◆ OBJECTIVE:
Your task is to quote the listing below exactly, beginning with its first line and ending on the line bearing "MB().add([P(697 + 14".

◆ STORED DATA:

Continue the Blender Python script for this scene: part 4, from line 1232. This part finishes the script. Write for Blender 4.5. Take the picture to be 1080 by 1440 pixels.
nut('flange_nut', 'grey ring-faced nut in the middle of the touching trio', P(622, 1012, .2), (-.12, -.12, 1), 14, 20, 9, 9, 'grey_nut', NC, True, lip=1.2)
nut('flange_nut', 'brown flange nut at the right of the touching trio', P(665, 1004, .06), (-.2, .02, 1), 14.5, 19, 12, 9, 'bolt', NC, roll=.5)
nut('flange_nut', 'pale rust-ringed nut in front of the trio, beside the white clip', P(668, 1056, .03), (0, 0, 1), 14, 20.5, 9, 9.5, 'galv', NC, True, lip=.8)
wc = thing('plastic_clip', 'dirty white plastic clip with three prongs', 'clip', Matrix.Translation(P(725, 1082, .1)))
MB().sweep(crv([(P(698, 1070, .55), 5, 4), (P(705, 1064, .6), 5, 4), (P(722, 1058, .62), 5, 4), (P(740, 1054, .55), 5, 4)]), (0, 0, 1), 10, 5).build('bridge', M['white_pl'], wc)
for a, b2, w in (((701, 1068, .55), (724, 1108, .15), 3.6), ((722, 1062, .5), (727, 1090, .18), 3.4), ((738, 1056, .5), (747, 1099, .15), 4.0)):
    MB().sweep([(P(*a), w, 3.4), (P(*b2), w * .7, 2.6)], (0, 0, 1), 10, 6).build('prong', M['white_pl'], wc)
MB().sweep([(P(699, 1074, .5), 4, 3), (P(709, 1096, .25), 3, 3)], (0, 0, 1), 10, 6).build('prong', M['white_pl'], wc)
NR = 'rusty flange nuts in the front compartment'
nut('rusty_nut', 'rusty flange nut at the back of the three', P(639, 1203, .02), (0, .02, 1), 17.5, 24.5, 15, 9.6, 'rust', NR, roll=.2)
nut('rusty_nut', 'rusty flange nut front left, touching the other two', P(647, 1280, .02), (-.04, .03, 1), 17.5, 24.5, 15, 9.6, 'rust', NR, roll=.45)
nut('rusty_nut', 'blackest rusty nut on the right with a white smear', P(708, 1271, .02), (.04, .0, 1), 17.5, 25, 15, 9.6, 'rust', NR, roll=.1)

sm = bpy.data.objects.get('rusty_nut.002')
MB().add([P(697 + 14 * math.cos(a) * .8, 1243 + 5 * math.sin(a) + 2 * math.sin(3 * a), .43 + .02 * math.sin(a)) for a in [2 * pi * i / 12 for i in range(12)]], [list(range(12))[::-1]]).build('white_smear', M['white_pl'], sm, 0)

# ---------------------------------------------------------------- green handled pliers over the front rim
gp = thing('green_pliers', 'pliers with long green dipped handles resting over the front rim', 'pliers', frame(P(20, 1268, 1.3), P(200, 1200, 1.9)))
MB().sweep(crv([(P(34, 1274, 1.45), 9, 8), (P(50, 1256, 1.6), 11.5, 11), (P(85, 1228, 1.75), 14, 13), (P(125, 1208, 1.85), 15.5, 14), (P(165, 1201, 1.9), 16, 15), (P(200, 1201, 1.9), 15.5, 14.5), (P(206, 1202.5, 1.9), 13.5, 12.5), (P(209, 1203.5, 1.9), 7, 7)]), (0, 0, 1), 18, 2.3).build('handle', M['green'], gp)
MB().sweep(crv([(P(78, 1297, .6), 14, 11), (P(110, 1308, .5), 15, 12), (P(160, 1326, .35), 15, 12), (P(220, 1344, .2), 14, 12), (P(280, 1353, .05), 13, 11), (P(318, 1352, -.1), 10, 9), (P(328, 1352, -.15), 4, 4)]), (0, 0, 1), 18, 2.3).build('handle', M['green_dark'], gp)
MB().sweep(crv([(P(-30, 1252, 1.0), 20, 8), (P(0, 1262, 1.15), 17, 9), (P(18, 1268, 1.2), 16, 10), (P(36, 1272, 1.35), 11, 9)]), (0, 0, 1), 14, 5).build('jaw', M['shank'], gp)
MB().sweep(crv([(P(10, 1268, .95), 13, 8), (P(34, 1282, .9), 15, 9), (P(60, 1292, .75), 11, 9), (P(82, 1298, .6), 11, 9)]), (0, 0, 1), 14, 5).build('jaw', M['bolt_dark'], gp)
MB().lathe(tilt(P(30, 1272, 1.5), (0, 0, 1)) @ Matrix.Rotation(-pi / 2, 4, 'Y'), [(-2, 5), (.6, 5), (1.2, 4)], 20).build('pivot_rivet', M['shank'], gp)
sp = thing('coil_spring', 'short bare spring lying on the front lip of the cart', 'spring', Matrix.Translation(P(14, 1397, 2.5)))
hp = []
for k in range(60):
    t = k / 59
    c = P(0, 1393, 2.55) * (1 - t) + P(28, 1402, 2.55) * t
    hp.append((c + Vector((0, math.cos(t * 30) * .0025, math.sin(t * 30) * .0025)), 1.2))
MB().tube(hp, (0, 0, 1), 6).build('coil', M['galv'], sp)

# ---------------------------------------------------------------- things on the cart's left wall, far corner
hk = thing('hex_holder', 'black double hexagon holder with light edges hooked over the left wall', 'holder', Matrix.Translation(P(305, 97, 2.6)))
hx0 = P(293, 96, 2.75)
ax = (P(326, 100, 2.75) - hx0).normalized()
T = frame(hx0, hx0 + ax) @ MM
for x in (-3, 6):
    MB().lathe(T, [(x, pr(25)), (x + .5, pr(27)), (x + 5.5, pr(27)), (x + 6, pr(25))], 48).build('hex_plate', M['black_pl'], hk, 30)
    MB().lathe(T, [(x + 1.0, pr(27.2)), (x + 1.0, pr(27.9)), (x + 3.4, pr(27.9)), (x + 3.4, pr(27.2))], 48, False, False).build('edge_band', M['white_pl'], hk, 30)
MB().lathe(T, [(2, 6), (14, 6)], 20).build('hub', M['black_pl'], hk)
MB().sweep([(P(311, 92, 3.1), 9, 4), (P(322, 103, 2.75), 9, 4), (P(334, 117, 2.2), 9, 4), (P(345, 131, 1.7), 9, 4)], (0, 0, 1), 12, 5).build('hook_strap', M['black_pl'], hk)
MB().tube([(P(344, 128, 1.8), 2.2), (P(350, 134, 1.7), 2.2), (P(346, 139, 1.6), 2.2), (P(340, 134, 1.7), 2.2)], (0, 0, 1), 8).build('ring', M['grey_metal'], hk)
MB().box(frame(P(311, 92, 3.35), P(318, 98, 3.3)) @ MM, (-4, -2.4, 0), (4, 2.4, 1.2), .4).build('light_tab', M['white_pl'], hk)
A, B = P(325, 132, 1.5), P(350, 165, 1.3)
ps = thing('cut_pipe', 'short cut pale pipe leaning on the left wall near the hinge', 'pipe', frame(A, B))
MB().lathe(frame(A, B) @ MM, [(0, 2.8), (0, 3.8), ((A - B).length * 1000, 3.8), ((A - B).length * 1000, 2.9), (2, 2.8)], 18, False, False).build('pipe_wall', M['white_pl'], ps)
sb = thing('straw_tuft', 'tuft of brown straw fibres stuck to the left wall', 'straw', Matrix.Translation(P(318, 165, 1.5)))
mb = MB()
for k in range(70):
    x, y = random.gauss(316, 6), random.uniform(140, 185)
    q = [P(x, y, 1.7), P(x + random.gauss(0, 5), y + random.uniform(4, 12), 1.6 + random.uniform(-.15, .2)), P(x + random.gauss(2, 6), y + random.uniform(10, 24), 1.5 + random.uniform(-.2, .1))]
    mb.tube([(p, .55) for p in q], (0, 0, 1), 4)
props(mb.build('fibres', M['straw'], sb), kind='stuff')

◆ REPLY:
Continue the Blender Python script for this scene: part 4, from line 1232. This part finishes the script. Write for Blender 4.5. Take the picture to be 1080 by 1440 pixels.
nut('flange_nut', 'grey ring-faced nut in the middle of the touching trio', P(622, 1012, .2), (-.12, -.12, 1), 14, 20, 9, 9, 'grey_nut', NC, True, lip=1.2)
nut('flange_nut', 'brown flange nut at the right of the touching trio', P(665, 1004, .06), (-.2, .02, 1), 14.5, 19, 12, 9, 'bolt', NC, roll=.5)
nut('flange_nut', 'pale rust-ringed nut in front of the trio, beside the white clip', P(668, 1056, .03), (0, 0, 1), 14, 20.5, 9, 9.5, 'galv', NC, True, lip=.8)
wc = thing('plastic_clip', 'dirty white plastic clip with three prongs', 'clip', Matrix.Translation(P(725, 1082, .1)))
MB().sweep(crv([(P(698, 1070, .55), 5, 4), (P(705, 1064, .6), 5, 4), (P(722, 1058, .62), 5, 4), (P(740, 1054, .55), 5, 4)]), (0, 0, 1), 10, 5).build('bridge', M['white_pl'], wc)
for a, b2, w in (((701, 1068, .55), (724, 1108, .15), 3.6), ((722, 1062, .5), (727, 1090, .18), 3.4), ((738, 1056, .5), (747, 1099, .15), 4.0)):
    MB().sweep([(P(*a), w, 3.4), (P(*b2), w * .7, 2.6)], (0, 0, 1), 10, 6).build('prong', M['white_pl'], wc)
MB().sweep([(P(699, 1074, .5), 4, 3), (P(709, 1096, .25), 3, 3)], (0, 0, 1), 10, 6).build('prong', M['white_pl'], wc)
NR = 'rusty flange nuts in the front compartment'
nut('rusty_nut', 'rusty flange nut at the back of the three', P(639, 1203, .02), (0, .02, 1), 17.5, 24.5, 15, 9.6, 'rust', NR, roll=.2)
nut('rusty_nut', 'rusty flange nut front left, touching the other two', P(647, 1280, .02), (-.04, .03, 1), 17.5, 24.5, 15, 9.6, 'rust', NR, roll=.45)
nut('rusty_nut', 'blackest rusty nut on the right with a white smear', P(708, 1271, .02), (.04, .0, 1), 17.5, 25, 15, 9.6, 'rust', NR, roll=.1)

sm = bpy.data.objects.get('rusty_nut.002')
MB().add([P(697 + 14 * math.cos(a) * .8, 1243 + 5 * math.sin(a) + 2 * math.sin(3 * a), .43 + .02 * math.sin(a)) for a in [2 * pi * i / 12 for i in range(12)]], [list(range(12))[::-1]]).build('white_smear', M['white_pl'], sm, 0)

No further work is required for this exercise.